In contrast to the trams which are built to a flow, the Class 490 trains being produced for Hamburg are manufactured in a static cell, where the people move instead of the three car trains.

Jörg Mekas, manager of method at Bombardier Transportation's Hennigsdorf plant, says: “The tac time is slower here, but by improving the engineering, fitting information, supplier arrangements, testing and logistics sequencing we work out the best way of manufacturing. A ten day station is reduced to one day, a train that takes 40 days to make can be bought down to eight days.”

Another way that Bombardier is trying to improve both the assembly process and the trains themselves is by developing them using virtual reality. This month the factory begins producing metro trains for for Stockholm Sweden, although the trains have already been completely built and stripped down many times at Hennigsdorf’s VR centre using the IC.IDO virtual reality system.

Thomas Hinklehurst, chief technology officer for metros at Bombardier Transportation, says: “VR is a new feature to speed up the engineering process. Metros are victims of their own success. Customers want more and more capacity, because they are efficient and we are becoming more urbanised.”

“The reality is these trains are lasting longer, 35-40 years, and if we can reduce the time it takes to produce them it makes a massive difference to cost.”

Ulrich Bultner, Hennigsdorf’s general site manger says: “It’s very important to improve productivity, especially for the first train production. The interface between the engineering processes, preparing for production and the actual production is the most important time in any of our projects.

“Using the VR centre, it’s very helpful that employees from production see the train very early and prepare the production to be more efficient. And the customer can see the products early in the development process so their requirements can be met better.”

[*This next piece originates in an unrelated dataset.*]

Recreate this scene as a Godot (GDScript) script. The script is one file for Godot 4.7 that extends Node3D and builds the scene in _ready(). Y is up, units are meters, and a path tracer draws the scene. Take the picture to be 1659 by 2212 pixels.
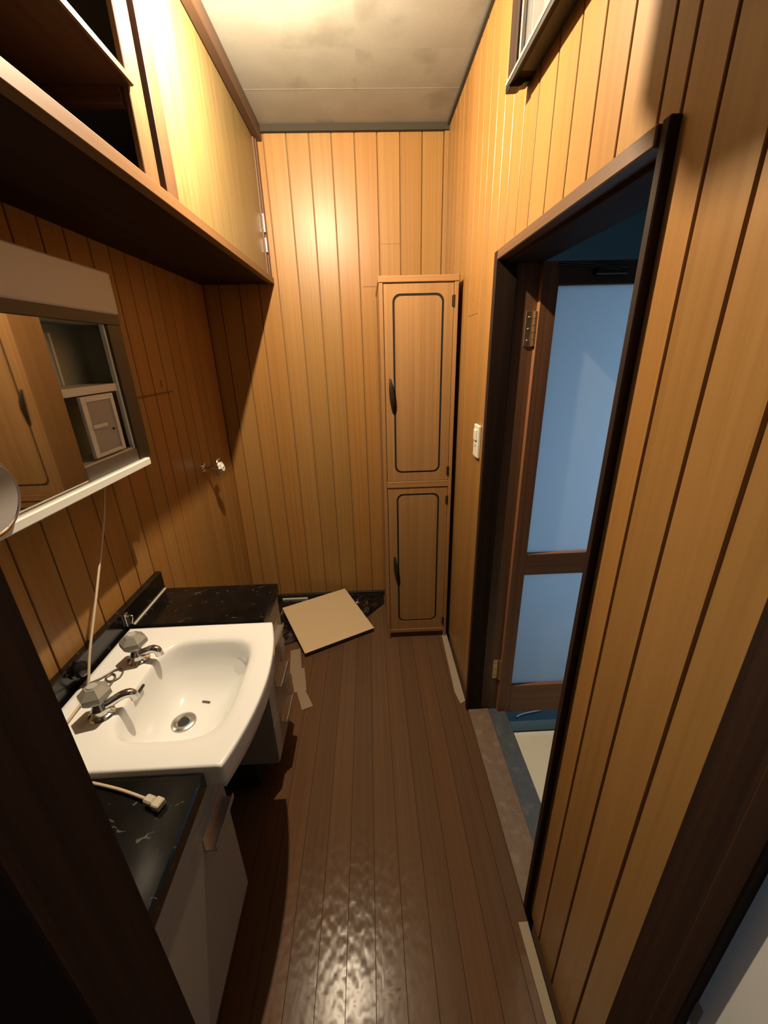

Train manufacturing at Hennigsdorf and train factories like it, are steeped in both the heritage and expertise built-up over several generations of workers. But making trains is distinct from other transport manufacturing operations. Unlike automotive manufacturing, making trains is lower volume, but slower because of the high level of customisation. In contrast to most aerospace manufacturing, train manufacturing lacks the kind of rigorous standardisation that aircraft have.

Competition in the sector is fierce, but by embracing new ways of working, like virtual reality and increased standardisation, and combining them with engineering expertise, train makers like Bombardier can continue to keep their product competitive and relevant.